You probably already share successes with your team. When things are going well, everyone wants to celebrate.

But sharing information about hurdles (and even crises) the company faces can also build trust. Letting your people know that you are aware of a problem and taking steps to address it gives them confidence in you as a leader. In addition, this kind of communication gives you an opportunity to involve employees in problem-solving.

The more your employees know about what’s going on and why you make the decisions you make, the more secure they feel trusting you with their careers.

Offer Positive Feedback

How do your employees know if their work is making a difference? For that matter, how do they know if they are doing a good job?

Too often, feedback for employees is limited to annual reviews. But a year is a long time to wait. What if you made a point to offer positive feedback to employees who are crushing it whenever it happens?

To consider:

  • Thank people in person, in an email, or even in a Slack message when they help you out.
  • Encourage your team to do the same for one another.
  • Call out really great work in front of everyone, in a company newsletter or town hall meeting.

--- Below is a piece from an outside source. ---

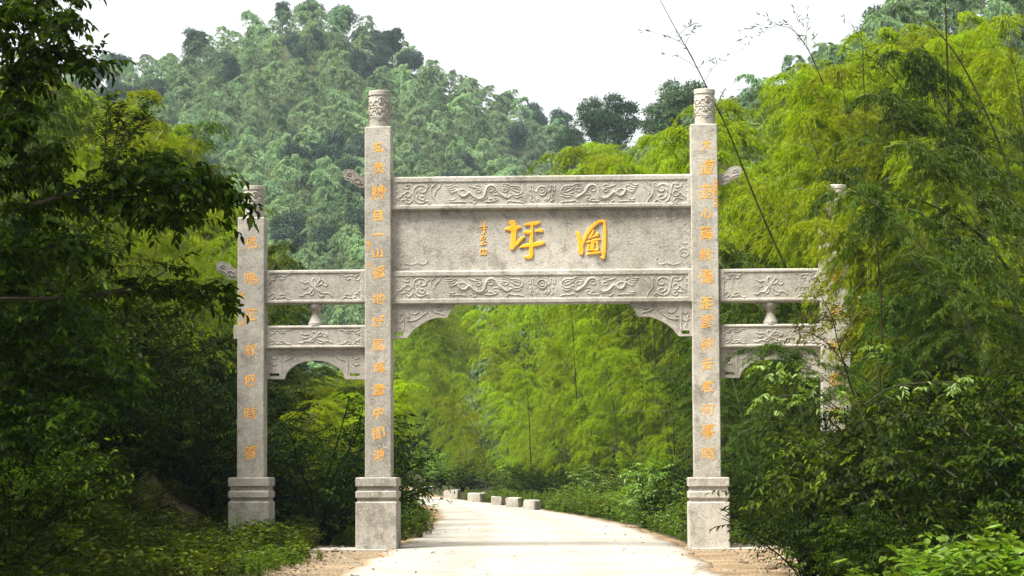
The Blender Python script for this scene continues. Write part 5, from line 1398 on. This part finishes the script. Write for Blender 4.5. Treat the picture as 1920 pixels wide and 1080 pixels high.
# stones, rubble and fallen leaves
def rock_mesh(seed, r=1.0):
    import bmesh
    bm = bmesh.new(); bmesh.ops.create_icosphere(bm, subdivisions=2, radius=r); rs = np.random.default_rng(seed)
    for v in bm.verts:
        n_ = v.co.normalized(); v.co *= 1 + .18 * math.sin(n_.x * 5 + seed) + .15 * math.sin(n_.y * 4 + seed * 2) + rs.normal(0, .04); v.co.z *= .62
    me = bpy.data.meshes.new('stone'); bm.to_mesh(me); bm.free(); return me
RK = simple_mat('pale_stone', (.34, .29, .21), (.55, .49, .38), 5, .9, .2, .5)
RKD = simple_mat('brown_stone', (.07, .05, .035), (.20, .15, .10), 7, .95, .1, .5)
rocks = [rock_mesh(i) for i in range(3)]
for me_ in rocks: me_.materials.append(RK)
for i, (px, py, Yb, r, lb) in enumerate([(335, 909, 42.6, .13, 'largest pale stone on the left bank'), (362, 900, 43, .09, 'small yellowish stone beside the largest one'), (345, 893, 43.4, .07, 'small pale stone uphill of the largest one'), (383, 898, 43, .10, 'brownish stone on the bank next to the outer pillar'), (310, 890, 43, .06, 'tiny pale stone at the upper edge of the bare soil'),
                                       (420, 955, 42, .08, 'pale stone by the outer plinth'), (410, 975, 41.6, .07, 'second pale stone by the outer plinth'), (627, 1031, 44.4, .07, 'dark lump of earth between the left plinths'), (667, 1048, 40.6, .035, 'small dark stone on the bare verge'),
                                       (1388, 1057, 38.5, .07, 'dark clod at the right road edge'), (1440, 1070, 36.2, .09, 'dark stone with a pale top in the soil'), (1420, 1042, 41.4, .06, 'clod behind the dark stone'), (1460, 1045, 40.6, .06, 'small stone near the hanging bush')]):
    x = (px - 960) / F * Yb; o = obj('stone', rocks[i % 3], None, (x, Yb, float(ground(x, Yb)) + r * .2), (0, 0, i)); o.scale = (r * 1.3, r, r)
    tag(o, lb, 'stone')
    if 'dark' in lb or 'clod' in lb: o.material_slots[0].link = 'OBJECT'; o.material_slots[0].material = RKD
rg = np.random.default_rng(77); lst = []
for k_ in range(7000):
    if rg.random() < .5: y = rg.uniform(34, 47); x = xl(y) - rg.uniform(.05, 1.9)
    else: y = rg.uniform(33, 47.5); x = xr(y) + rg.uniform(.05, 3.2)
    r = rg.uniform(.006, .022) * (1 + 1.5 * (rg.random() < .06)); z = float(ground(x, y))
    c = np.array([x, y, z]); v = c + np.array([[1, 0, 0], [-.5, .8, .1], [-.6, -.8, 0], [0.1, 0, .9]]) * r * rg.uniform(.6, 1.2, (4, 1))
    lst.append((v, np.array([[0, 1, 3], [1, 2, 3], [2, 0, 3]])))
tag(obj('gravel', mesh('gravel', *join_arrays(lst), simple_mat('gravel_stone', (.10, .08, .055), (.30, .26, .20), 30, .95, .1, .2))), kind='stuff')
N = 3600; y = rg.uniform(30, 50, N); sd = rg.random(N) < .8; x = np.where(sd, xl(y) - rg.uniform(.6, 6.0, N), xr(y) + rg.uniform(.6, 4.5, N))
p_ = np.stack([x, y, ground(x, y) + .012], -1); d_ = rg.normal(0, 1, (N, 3)) * np.array([1, 1, .25])
nr_ = 80; p_[:nr_, 1] = rg.uniform(33, 60, nr_); e_ = rg.random(nr_) ** 3 * 1.2 + .03; lr_ = rg.random(nr_) < .5
p_[:nr_, 0] = np.where(lr_, xl(p_[:nr_, 1]) + e_, xr(p_[:nr_, 1]) - e_); p_[:nr_, 2] = .062
V, Fq, ti = leaf_quads(p_, d_, unit(UP + rg.normal(0, .3, (N, 3))), .09 * rg.uniform(.6, 1.3, N), .04, True, rg)
L_DRY = leaf_mat('dry_leaf', (.10, .06, .03), (.36, .27, .16), .1, .05, .6, .1)
tag(obj('fallen_leaves', mesh('fallen_leaves', V, Fq, L_DRY, tint=ti)), kind='stuff')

Offering positive feedback lets employees know you notice and appreciate them. Just knowing you noticed can motivate someone to do more great work.

Ask for Feedback

How can you get useful feedback from your team?

Ask for it.

As the leader of your company, it can be easy to forget that other team members, especially junior ones, may be intimidated by your authority. And yet, any of your employees may have a brilliant idea that could transform your company.

Make sure you give them opportunities to share those ideas. Try:

  • An anonymous employee survey to gather feedback on a specific topic or issue you’re working through.
  • Brainstorming via collaborative documents (like Google Docs), a chat channel, or a meeting, where everyone is welcome to contribute, and all ideas are welcome.
  • An open-door policy, so that any employee can approach you privately with an idea or concern. Be sure to listen with an open mind.

When you’re unable to implement a suggestion, explain clearly, but not dismissively, the reasons behind your decision. You can help build your employee’s understanding of the business and develop a rapport at the same time.

Foster Their Careers

You may have spent some time as part of a traditional corporate structure before striking out as an entrepreneur. Do you remember ever feeling pigeonholed or stuck in a role with no growth potential? Don’t put your employees through that. Instead:

  • Provide whatever training you can. Even if it’s just some time to pursue free online courses, helping employees get better at their jobs is good for you and good for them, and lets them know that you believe in their potential.
  • Promote from within. When a position opens, consider your current employees for the role first. It won’t always be possible, but when it is, an internal promotion may raise the morale of your whole team.

If you look out for your team’s careers, they are likely to feel more appreciated and to develop more loyalty to you and your company.

Show That You Trust Them

Want your employees to trust you? Guess what: they want you to trust them, too.

Create mutual trust by offering your team opportunities to be trustworthy:

  • Avoid micromanagement. While your vision will always be an integral part of your company, try offering all the information you can at the start of a project, and then let your team run with it.
  • Get rid of the timesheet — especially for creative workers. Make expectations and deadlines clear, and then let people work. For remote companies, this can be especially effective, as creative workers need mental breaks to keep producing great ideas.

If you get into these five habits, you will build trust with your team and create a strong, connected company culture based on that trust.